=== Dataset content ===

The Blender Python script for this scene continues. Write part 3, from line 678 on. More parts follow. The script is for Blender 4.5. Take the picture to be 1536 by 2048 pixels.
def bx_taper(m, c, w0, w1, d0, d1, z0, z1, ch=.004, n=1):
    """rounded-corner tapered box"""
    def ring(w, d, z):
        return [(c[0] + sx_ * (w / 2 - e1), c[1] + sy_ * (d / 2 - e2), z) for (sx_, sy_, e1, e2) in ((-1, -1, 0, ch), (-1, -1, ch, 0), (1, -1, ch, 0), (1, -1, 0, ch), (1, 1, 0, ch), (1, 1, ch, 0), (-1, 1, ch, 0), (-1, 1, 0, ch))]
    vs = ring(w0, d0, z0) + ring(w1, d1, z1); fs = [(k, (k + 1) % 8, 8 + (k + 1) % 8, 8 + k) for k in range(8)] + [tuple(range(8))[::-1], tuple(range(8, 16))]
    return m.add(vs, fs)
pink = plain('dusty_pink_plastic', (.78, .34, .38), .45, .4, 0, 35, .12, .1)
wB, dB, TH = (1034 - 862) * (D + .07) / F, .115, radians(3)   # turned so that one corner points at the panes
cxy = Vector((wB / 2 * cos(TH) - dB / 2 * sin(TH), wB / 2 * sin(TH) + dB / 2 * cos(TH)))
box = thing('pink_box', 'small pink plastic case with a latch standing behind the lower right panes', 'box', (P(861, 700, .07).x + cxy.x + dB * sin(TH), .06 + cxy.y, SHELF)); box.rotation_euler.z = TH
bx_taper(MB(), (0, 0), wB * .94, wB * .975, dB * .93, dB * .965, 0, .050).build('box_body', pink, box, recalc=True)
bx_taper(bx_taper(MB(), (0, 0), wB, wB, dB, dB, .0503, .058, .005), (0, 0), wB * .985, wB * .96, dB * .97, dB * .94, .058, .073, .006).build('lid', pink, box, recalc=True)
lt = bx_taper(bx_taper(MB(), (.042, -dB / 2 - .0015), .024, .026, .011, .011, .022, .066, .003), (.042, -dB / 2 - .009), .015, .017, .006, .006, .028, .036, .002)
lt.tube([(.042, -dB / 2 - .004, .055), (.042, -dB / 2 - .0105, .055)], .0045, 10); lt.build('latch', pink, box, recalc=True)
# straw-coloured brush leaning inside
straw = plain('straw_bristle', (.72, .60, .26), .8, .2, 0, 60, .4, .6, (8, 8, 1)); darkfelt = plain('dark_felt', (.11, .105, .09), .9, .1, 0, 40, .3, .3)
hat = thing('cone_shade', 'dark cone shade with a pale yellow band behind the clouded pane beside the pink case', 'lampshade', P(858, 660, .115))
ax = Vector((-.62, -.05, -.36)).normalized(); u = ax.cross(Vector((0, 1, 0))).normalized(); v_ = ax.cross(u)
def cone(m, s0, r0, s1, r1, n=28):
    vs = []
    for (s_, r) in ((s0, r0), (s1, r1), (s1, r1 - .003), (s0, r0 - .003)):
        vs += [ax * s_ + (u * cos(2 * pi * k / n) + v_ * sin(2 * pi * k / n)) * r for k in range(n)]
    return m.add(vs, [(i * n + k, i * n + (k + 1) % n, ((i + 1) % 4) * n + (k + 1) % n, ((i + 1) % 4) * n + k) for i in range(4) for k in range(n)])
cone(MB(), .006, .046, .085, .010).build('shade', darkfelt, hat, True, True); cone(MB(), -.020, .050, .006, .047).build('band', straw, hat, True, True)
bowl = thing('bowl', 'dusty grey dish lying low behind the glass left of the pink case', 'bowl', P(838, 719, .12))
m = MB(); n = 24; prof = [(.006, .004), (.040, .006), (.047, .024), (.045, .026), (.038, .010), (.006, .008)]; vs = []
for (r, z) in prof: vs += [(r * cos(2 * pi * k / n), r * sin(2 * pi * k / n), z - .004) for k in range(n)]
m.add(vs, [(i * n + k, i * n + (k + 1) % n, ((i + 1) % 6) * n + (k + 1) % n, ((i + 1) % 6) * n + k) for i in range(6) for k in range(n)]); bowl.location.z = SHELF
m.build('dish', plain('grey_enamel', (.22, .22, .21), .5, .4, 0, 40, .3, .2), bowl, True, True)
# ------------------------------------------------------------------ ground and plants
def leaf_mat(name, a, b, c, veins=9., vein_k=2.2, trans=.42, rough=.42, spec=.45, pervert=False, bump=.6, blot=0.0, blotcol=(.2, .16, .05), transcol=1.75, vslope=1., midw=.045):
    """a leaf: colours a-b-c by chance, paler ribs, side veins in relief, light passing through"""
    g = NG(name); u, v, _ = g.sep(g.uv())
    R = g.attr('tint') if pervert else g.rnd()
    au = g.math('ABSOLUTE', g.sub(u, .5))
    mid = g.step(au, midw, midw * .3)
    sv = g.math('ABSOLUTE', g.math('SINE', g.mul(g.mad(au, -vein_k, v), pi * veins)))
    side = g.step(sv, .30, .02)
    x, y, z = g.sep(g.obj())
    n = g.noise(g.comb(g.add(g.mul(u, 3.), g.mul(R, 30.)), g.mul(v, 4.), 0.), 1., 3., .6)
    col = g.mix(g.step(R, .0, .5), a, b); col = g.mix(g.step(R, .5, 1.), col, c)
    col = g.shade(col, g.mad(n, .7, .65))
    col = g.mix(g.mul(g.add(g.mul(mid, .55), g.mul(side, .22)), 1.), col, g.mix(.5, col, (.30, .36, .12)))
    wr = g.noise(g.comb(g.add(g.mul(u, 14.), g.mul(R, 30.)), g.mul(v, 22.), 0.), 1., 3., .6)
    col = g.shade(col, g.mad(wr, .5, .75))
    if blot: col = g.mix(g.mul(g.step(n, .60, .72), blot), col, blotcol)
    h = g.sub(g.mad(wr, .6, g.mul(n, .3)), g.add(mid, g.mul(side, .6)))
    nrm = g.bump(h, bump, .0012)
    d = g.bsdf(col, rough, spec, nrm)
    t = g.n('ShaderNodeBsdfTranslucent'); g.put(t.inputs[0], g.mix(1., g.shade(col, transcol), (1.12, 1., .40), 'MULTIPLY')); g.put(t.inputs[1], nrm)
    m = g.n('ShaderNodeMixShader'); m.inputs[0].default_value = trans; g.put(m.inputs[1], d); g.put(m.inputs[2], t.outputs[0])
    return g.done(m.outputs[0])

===

◆ Objective
Retype all of the data shown above, word for word.

◆ Finished task
The Blender Python script for this scene continues. Write part 3, from line 678 on. More parts follow. The script is for Blender 4.5. Take the picture to be 1536 by 2048 pixels.
def bx_taper(m, c, w0, w1, d0, d1, z0, z1, ch=.004, n=1):
    """rounded-corner tapered box"""
    def ring(w, d, z):
        return [(c[0] + sx_ * (w / 2 - e1), c[1] + sy_ * (d / 2 - e2), z) for (sx_, sy_, e1, e2) in ((-1, -1, 0, ch), (-1, -1, ch, 0), (1, -1, ch, 0), (1, -1, 0, ch), (1, 1, 0, ch), (1, 1, ch, 0), (-1, 1, ch, 0), (-1, 1, 0, ch))]
    vs = ring(w0, d0, z0) + ring(w1, d1, z1); fs = [(k, (k + 1) % 8, 8 + (k + 1) % 8, 8 + k) for k in range(8)] + [tuple(range(8))[::-1], tuple(range(8, 16))]
    return m.add(vs, fs)
pink = plain('dusty_pink_plastic', (.78, .34, .38), .45, .4, 0, 35, .12, .1)
wB, dB, TH = (1034 - 862) * (D + .07) / F, .115, radians(3)   # turned so that one corner points at the panes
cxy = Vector((wB / 2 * cos(TH) - dB / 2 * sin(TH), wB / 2 * sin(TH) + dB / 2 * cos(TH)))
box = thing('pink_box', 'small pink plastic case with a latch standing behind the lower right panes', 'box', (P(861, 700, .07).x + cxy.x + dB * sin(TH), .06 + cxy.y, SHELF)); box.rotation_euler.z = TH
bx_taper(MB(), (0, 0), wB * .94, wB * .975, dB * .93, dB * .965, 0, .050).build('box_body', pink, box, recalc=True)
bx_taper(bx_taper(MB(), (0, 0), wB, wB, dB, dB, .0503, .058, .005), (0, 0), wB * .985, wB * .96, dB * .97, dB * .94, .058, .073, .006).build('lid', pink, box, recalc=True)
lt = bx_taper(bx_taper(MB(), (.042, -dB / 2 - .0015), .024, .026, .011, .011, .022, .066, .003), (.042, -dB / 2 - .009), .015, .017, .006, .006, .028, .036, .002)
lt.tube([(.042, -dB / 2 - .004, .055), (.042, -dB / 2 - .0105, .055)], .0045, 10); lt.build('latch', pink, box, recalc=True)
# straw-coloured brush leaning inside
straw = plain('straw_bristle', (.72, .60, .26), .8, .2, 0, 60, .4, .6, (8, 8, 1)); darkfelt = plain('dark_felt', (.11, .105, .09), .9, .1, 0, 40, .3, .3)
hat = thing('cone_shade', 'dark cone shade with a pale yellow band behind the clouded pane beside the pink case', 'lampshade', P(858, 660, .115))
ax = Vector((-.62, -.05, -.36)).normalized(); u = ax.cross(Vector((0, 1, 0))).normalized(); v_ = ax.cross(u)
def cone(m, s0, r0, s1, r1, n=28):
    vs = []
    for (s_, r) in ((s0, r0), (s1, r1), (s1, r1 - .003), (s0, r0 - .003)):
        vs += [ax * s_ + (u * cos(2 * pi * k / n) + v_ * sin(2 * pi * k / n)) * r for k in range(n)]
    return m.add(vs, [(i * n + k, i * n + (k + 1) % n, ((i + 1) % 4) * n + (k + 1) % n, ((i + 1) % 4) * n + k) for i in range(4) for k in range(n)])
cone(MB(), .006, .046, .085, .010).build('shade', darkfelt, hat, True, True); cone(MB(), -.020, .050, .006, .047).build('band', straw, hat, True, True)
bowl = thing('bowl', 'dusty grey dish lying low behind the glass left of the pink case', 'bowl', P(838, 719, .12))
m = MB(); n = 24; prof = [(.006, .004), (.040, .006), (.047, .024), (.045, .026), (.038, .010), (.006, .008)]; vs = []
for (r, z) in prof: vs += [(r * cos(2 * pi * k / n), r * sin(2 * pi * k / n), z - .004) for k in range(n)]
m.add(vs, [(i * n + k, i * n + (k + 1) % n, ((i + 1) % 6) * n + (k + 1) % n, ((i + 1) % 6) * n + k) for i in range(6) for k in range(n)]); bowl.location.z = SHELF
m.build('dish', plain('grey_enamel', (.22, .22, .21), .5, .4, 0, 40, .3, .2), bowl, True, True)
# ------------------------------------------------------------------ ground and plants
def leaf_mat(name, a, b, c, veins=9., vein_k=2.2, trans=.42, rough=.42, spec=.45, pervert=False, bump=.6, blot=0.0, blotcol=(.2, .16, .05), transcol=1.75, vslope=1., midw=.045):
    """a leaf: colours a-b-c by chance, paler ribs, side veins in relief, light passing through"""
    g = NG(name); u, v, _ = g.sep(g.uv())
    R = g.attr('tint') if pervert else g.rnd()
    au = g.math('ABSOLUTE', g.sub(u, .5))
    mid = g.step(au, midw, midw * .3)
    sv = g.math('ABSOLUTE', g.math('SINE', g.mul(g.mad(au, -vein_k, v), pi * veins)))
    side = g.step(sv, .30, .02)
    x, y, z = g.sep(g.obj())
    n = g.noise(g.comb(g.add(g.mul(u, 3.), g.mul(R, 30.)), g.mul(v, 4.), 0.), 1., 3., .6)
    col = g.mix(g.step(R, .0, .5), a, b); col = g.mix(g.step(R, .5, 1.), col, c)
    col = g.shade(col, g.mad(n, .7, .65))
    col = g.mix(g.mul(g.add(g.mul(mid, .55), g.mul(side, .22)), 1.), col, g.mix(.5, col, (.30, .36, .12)))
    wr = g.noise(g.comb(g.add(g.mul(u, 14.), g.mul(R, 30.)), g.mul(v, 22.), 0.), 1., 3., .6)
    col = g.shade(col, g.mad(wr, .5, .75))
    if blot: col = g.mix(g.mul(g.step(n, .60, .72), blot), col, blotcol)
    h = g.sub(g.mad(wr, .6, g.mul(n, .3)), g.add(mid, g.mul(side, .6)))
    nrm = g.bump(h, bump, .0012)
    d = g.bsdf(col, rough, spec, nrm)
    t = g.n('ShaderNodeBsdfTranslucent'); g.put(t.inputs[0], g.mix(1., g.shade(col, transcol), (1.12, 1., .40), 'MULTIPLY')); g.put(t.inputs[1], nrm)
    m = g.n('ShaderNodeMixShader'); m.inputs[0].default_value = trans; g.put(m.inputs[1], d); g.put(m.inputs[2], t.outputs[0])
    return g.done(m.outputs[0])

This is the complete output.